WASHINGTON — The Wisconsin-based Freedom From Religion Foundation (FFRF) has sent a letter to U.S. Senator Bill Cassidy to request that he stop posting Scripture to his official social media accounts each week, asserting that the custom violates the Establishment Clause of the First Amendment.
“We write to request that you refrain from posting messages that proselytize or endorse religion on your official government social media accounts,” the letter, sent on Aug. 14, reads. “When a government official uses his elected office, including governmental platforms such as an official Facebook page, to promote his personal religious beliefs, he violates the spirit of the First Amendment of the U.S. Constitution.”
Cassidy (R-La.) posts Bible verses to his congressional account every Sunday, including this past weekend when he shared John 14:27, in which Jesus said, “Peace I leave with you; My peace I give you. I do not give to you as the world gives. Do not let your hearts be troubled and do not be afraid.”
FFRF says that a “concerned Louisiana resident” contacted the organization to inform the atheist-led, self-described Church-State separation group of his practice. Cassidy is a Christian and reportedly attends The Chapel on the Campus, a nondenominational church that meets on the campus of Louisiana State University.
“The Supreme Court has long held that the Establishment Clause ‘mandates government neutrality between religion and religion, and between religion and nonreligion.’ Your office violates this constitutional mandate when it proselytizes the Christian faith to
all constituents, such as directing them to ‘Trust in the Lord,’” the letter states, referring to his post from July 26, when he shared Proverbs 3:5-6.
The correspondence also asserts that Cassidy alienates his constituents who are not Christian and treats them as “political outsiders in their own community.”
“By couching your sentiments in exclusively religious terms, and by quoting exclusively from one religion’s holy book, you unnecessarily exclude a significant portion of the community,” it reads. “Regardless of your intent, this social media post sends the message to your minority religious and nonreligious constituents that their participation in the political process is less valued than that of their Christian counterparts.”
FFRF is requesting that Cassidy delete all religious posts from his social media pages and refrain from posting from the Bible in the future.
It is not known if Cassidy plans to respond.
As previously reported, on March 23, 1798 — less than 12 years after the signing of the U.S. Constitution — John Adams, the second president of the United States, called for a day of national repentance, prayer and fasting.
“[T]he safety and prosperity of nations ultimately and essentially depend on the protection and the blessing of Almighty God, and the national acknowledgment of this truth is not only an indispensable duty which the people owe to Him, but a duty whose natural influence is favorable to the promotion of that morality and piety without which social happiness cannot exist nor the blessings of a free government be enjoyed,” he wrote.
Read Adams’ proclamation in full here.
James Madison, the fourth president of the United States, similarly called for a national day of prayer on July 9, 1812.

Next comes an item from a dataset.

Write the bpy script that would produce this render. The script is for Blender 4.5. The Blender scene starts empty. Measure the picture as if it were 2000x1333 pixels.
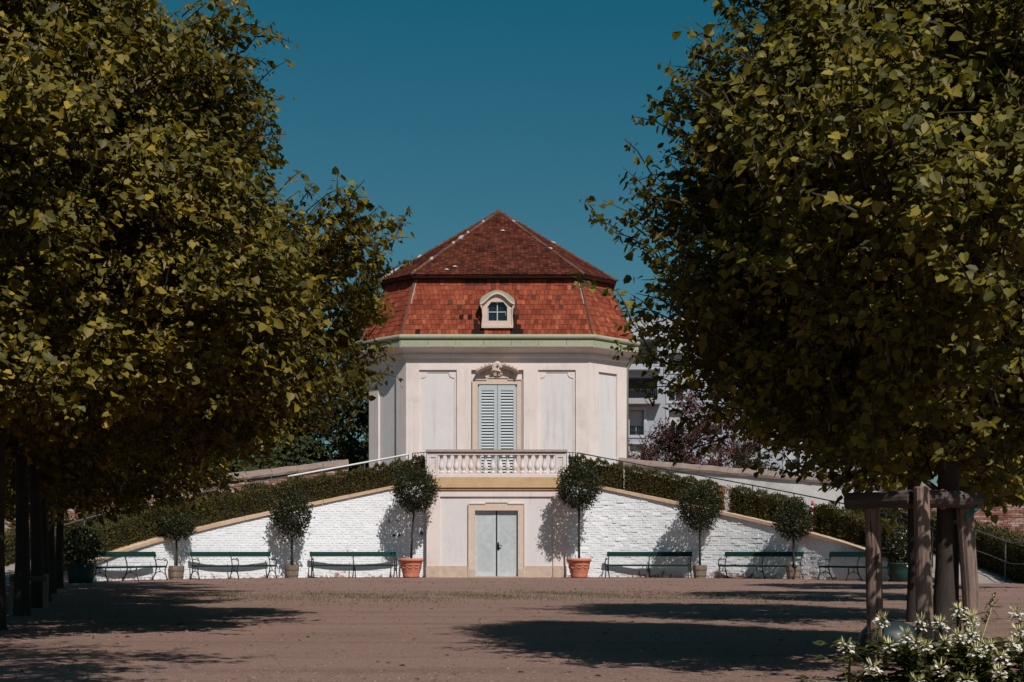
import bpy, bmesh, math, random
import numpy as np
from mathutils import Vector, Matrix
from mathutils.geometry import tessellate_polygon

random.seed(7)
rng = np.random.default_rng(7)
SC = bpy.context.scene
COL = SC.collection
PI = math.pi
R = math.radians

# ------------------------------------------------------------------ camera, sky, sun, exposure
FPX = 2800.0                      # focal length in pixels of the 2000 px wide photograph
CAMX, CAMZ = 0.54, 0.86           # low, level camera with a raised lens (verticals stay upright)
cam_d = bpy.data.cameras.new("camera")
cam = bpy.data.objects.new("camera", cam_d); COL.objects.link(cam)
cam.location = (CAMX, 0, CAMZ); cam.rotation_euler = (PI/2, 0, 0)
cam_d.sensor_width = 36.0; cam_d.lens = 36.0*FPX/2000.0
cam_d.shift_y = (1080-666.5)/2000.0
cam_d.clip_start = 0.1; cam_d.clip_end = 3000
SC.camera = cam

SUN_EL, SUN_AZ = 48.0, 25.0       # sun behind the camera, to its right
w = bpy.data.worlds.new("World"); SC.world = w; w.use_nodes = True
nt = w.node_tree; nt.nodes.clear()
sky = nt.nodes.new("ShaderNodeTexSky"); sky.sky_type = 'NISHITA'; sky.sun_disc = False
sky.sun_elevation = R(SUN_EL)
sky.sun_rotation = R(180-SUN_AZ)
sky.air_density = 1.0; sky.dust_density = 1.0; sky.ozone_density = 1.0
tint = nt.nodes.new("ShaderNodeMix"); tint.data_type = 'RGBA'; tint.blend_type = 'MULTIPLY'
tint.inputs[0].default_value = 1.0
tint.inputs[7].default_value = (0.62, 0.735, 0.735, 1)
bg = nt.nodes.new("ShaderNodeBackground"); bg.inputs[1].default_value = 0.06
wo = nt.nodes.new("ShaderNodeOutputWorld")
nt.links.new(sky.outputs[0], tint.inputs[6]); 
sub = nt.nodes.new("ShaderNodeVectorMath"); sub.operation = 'SUBTRACT'; sub.inputs[1].default_value = (0.80, 0, 0)     # deep, saturated late-summer blue
mxn = nt.nodes.new("ShaderNodeVectorMath"); mxn.operation = 'MAXIMUM'; mxn.inputs[1].default_value = (0.05, 0, 0)
nt.links.new(tint.outputs[2], sub.inputs[0]); nt.links.new(sub.outputs[0], mxn.inputs[0]); nt.links.new(mxn.outputs[0], bg.inputs[0])
nt.links.new(bg.outputs[0], wo.inputs[0])

sun_d = bpy.data.lights.new("sun", 'SUN'); sun_d.energy = 4.4; sun_d.angle = R(0.5); sun_d.color = (1.0, 0.945, 0.90)
sun = bpy.data.objects.new("sun", sun_d); COL.objects.link(sun)
sv = Vector((math.sin(R(SUN_AZ))*math.cos(R(SUN_EL)), -math.cos(R(SUN_AZ))*math.cos(R(SUN_EL)), math.sin(R(SUN_EL))))
sun.rotation_euler = sv.to_track_quat('Z', 'Y').to_euler(); sun.location = (20, -20, 40)

vs = SC.view_settings
vs.view_transform = 'Standard'; vs.look = 'None'; vs.gamma = 1.0; vs.exposure = 0.0; vs.use_curve_mapping = False
SC.cycles.use_denoising = True
SC.cycles.max_bounces = 6; SC.cycles.transparent_max_bounces = 4

# ------------------------------------------------------------------ helpers: pixels, arcs
WR, WX, WY = 10.0, 2.3, 40.3      # curved retaining walls: radius, start x, centre y
def arc(side, rad, deg, z=0.0):
    t = R(deg); return Vector((side*(WX+rad*math.sin(t)), WY+rad*math.cos(t), z))
def px_of(p): return 1000+FPX*(p.x-CAMX)/p.y
def arc_at_px(side, rad, px):
    lo, hi = -5.0, 89.0
    for _ in range(50):
        m = (lo+hi)/2
        d = side*(px_of(arc(side, rad, m))-px)
        if d < 0: lo = m
        else: hi = m
    return (lo+hi)/2
def at(px, py, d): return Vector(((px-1000)/FPX*d+CAMX, d, CAMZ+(1080-py)/FPX*d))
def coping_top(deg): return 3.52-0.218*WR*R(deg)

# ------------------------------------------------------------------ helpers: meshes
class MB:
    def __init__(s): s.v = []; s.f = []; s.t = []
    def add(s, vs_, fs, tint=None):
        b = len(s.v); s.v += [tuple(p) for p in vs_]; s.f += [tuple(b+i for i in f) for f in fs]
        s.t += [random.random() if tint is None else tint]*len(fs); return s
    def box(s, x0, x1, y0, y1, z0, z1, M=None, tint=None):
        v = [Vector((x, y, z)) for z in (z0, z1) for y in (y0, y1) for x in (x0, x1)]
        if M is not None: v = [M @ p for p in v]
        return s.add(v, [(0,2,3,1),(4,5,7,6),(0,1,5,4),(2,6,7,3),(0,4,6,2),(1,3,7,5)], tint)
    def hexa(s, b, t, tint=None):
        return s.add(list(b)+list(t), [(3,2,1,0),(4,5,6,7),(0,1,5,4),(1,2,6,5),(2,3,7,6),(3,0,4,7)], tint)
    def tube(s, pts, rad, n=8, cap=True, tint=None):
        pts = [Vector(p) for p in pts]
        if not hasattr(rad, '__len__'): rad = [rad]*len(pts)
        rings = []; up = None
        for i, p in enumerate(pts):
            d = (pts[min(i+1, len(pts)-1)]-pts[max(i-1, 0)])
            d = d.normalized() if d.length > 1e-9 else Vector((0,0,1))
            if up is None:
                a = Vector((0,0,1)) if abs(d.z) < .9 else Vector((1,0,0))
                up = d.cross(a).normalized()
            else:
                up = (up-d*up.dot(d))
                up = up.normalized() if up.length > 1e-6 else d.orthogonal().normalized()
            q = d.cross(up)
            rings.append([p+(up*math.cos(2*PI*k/n)+q*math.sin(2*PI*k/n))*rad[i] for k in range(n)])
        v = [p for r in rings for p in r]; f = []
        for i in range(len(rings)-1):
            for k in range(n):
                f.append((i*n+k, i*n+(k+1)%n, (i+1)*n+(k+1)%n, (i+1)*n+k))
        if cap: f.append(tuple(range(n))[::-1]); f.append(tuple((len(rings)-1)*n+k for k in range(n)))
        return s.add(v, f, tint)
    def lathe(s, prof, n=24, c=(0,0,0), tint=None, wob=0.0):
        v = []; f = []
        for (r, z) in prof:
            for k in range(n):
                a = 2*PI*k/n; rr = r*(1+wob*math.sin(3*a+z*9))
                v.append((c[0]+rr*math.cos(a), c[1]+rr*math.sin(a), c[2]+z))
        for i in range(len(prof)-1):
            for k in range(n): f.append((i*n+k, i*n+(k+1)%n, (i+1)*n+(k+1)%n, (i+1)*n+k))
        f.append(tuple(range(n))[::-1]); f.append(tuple((len(prof)-1)*n+k for k in range(n)))
        return s.add(v, f, tint)
    def prism(s, poly, y0, y1, M=None, tint=None):      # polygon in x,z (counter-clockwise) pushed from y0 (front) to y1
        n = len(poly); v = [Vector((x, y0, z)) for x, z in poly]+[Vector((x, y1, z)) for x, z in poly]
        if M is not None: v = [M @ p for p in v]
        f = [tuple(range(n)), tuple(range(2*n-1, n-1, -1))]
        f += [(i, i+n, (i+1) % n+n, (i+1) % n) for i in range(n)]
        return s.add(v, f, tint)
    def plate(s, outer, holes, y0, y1, M=None):          # plate in x,z with holes
        loops = [outer]+holes
        tri = tessellate_polygon([[Vector((x, z, 0)) for x, z in lp] for lp in loops])
        flat = [p for lp in loops for p in lp]; n = len(flat)
        v = [Vector((x, y0, z)) for x, z in flat]+[Vector((x, y1, z)) for x, z in flat]
        if M is not None: v = [M @ p for p in v]
        f = []
        for a, b, c in tri:
            pa, pb, pc = flat[a], flat[b], flat[c]
            cr = (pb[0]-pa[0])*(pc[1]-pa[1])-(pb[1]-pa[1])*(pc[0]-pa[0])
            f.append((a, b, c) if cr > 0 else (a, c, b))
        o = 0
        for lp in loops:
            m = len(lp)
            ar = sum(lp[i][0]*lp[(i+1) % m][1]-lp[(i+1) % m][0]*lp[i][1] for i in range(m))
            outw = (ar > 0) == (lp is outer)
            for i in range(m):
                a, b = o+i, o+(i+1) % m
                f.append((a, a+n, b+n, b) if outw else (a, b, b+n, a+n))
            o += m
        return s.add(v, f)
    def build(s, name, mat, parent=None, smooth=False, M=None):
        me = bpy.data.meshes.new(name)
        vv = s.v if M is None else [tuple(M @ Vector(p)) for p in s.v]
        me.from_pydata(vv, [], s.f)
        at_ = me.attributes.new("tint", 'FLOAT', 'FACE'); at_.data.foreach_set("value", np.array(s.t, dtype=np.float32))
        me.materials.append(mat)
        if smooth: me.polygons.foreach_set("use_smooth", [True]*len(me.polygons))
        me.update()
        o = bpy.data.objects.new(name, me); COL.objects.link(o)
        if parent is not None: o.parent = parent
        return o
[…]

“I do therefore recommend the third Thursday in August next as a convenient day to be set apart for the devout purposes of rendering the Sovereign of the universe and the Benefactor of mankind the public homage due to His holy attributes; of acknowledging the transgressions which might justly provoke the manifestations of His divine displeasure; of seeking His merciful forgiveness and His assistance in the great duties of repentance and amendment, and especially of offering fervent supplications, that in the present season of calamity and war, He would take the American People under His peculiar care and protection.”
Read Madison’s proclamation here.
U.S. Secretary of State Daniel Webster (1782-1852), who served under three presidents — William Henry Harrison, John Tyler and Millard Fillmore — once declared, “If religious books are not widely circulated among the masses in this country, I do not know what is going to become of us as a nation. If truth be not diffused, error will be.”
“If God and His Word are not known and received, the devil and his works will gain the ascendancy. If the evangelical volume does not reach every hamlet, the pages of a corrupt and licentious literature will. If the power of the Gospel is not felt throughout the length and breadth of the land, anarchy and misrule, degradation and misery, corruption and darkness will reign without mitigation or end.”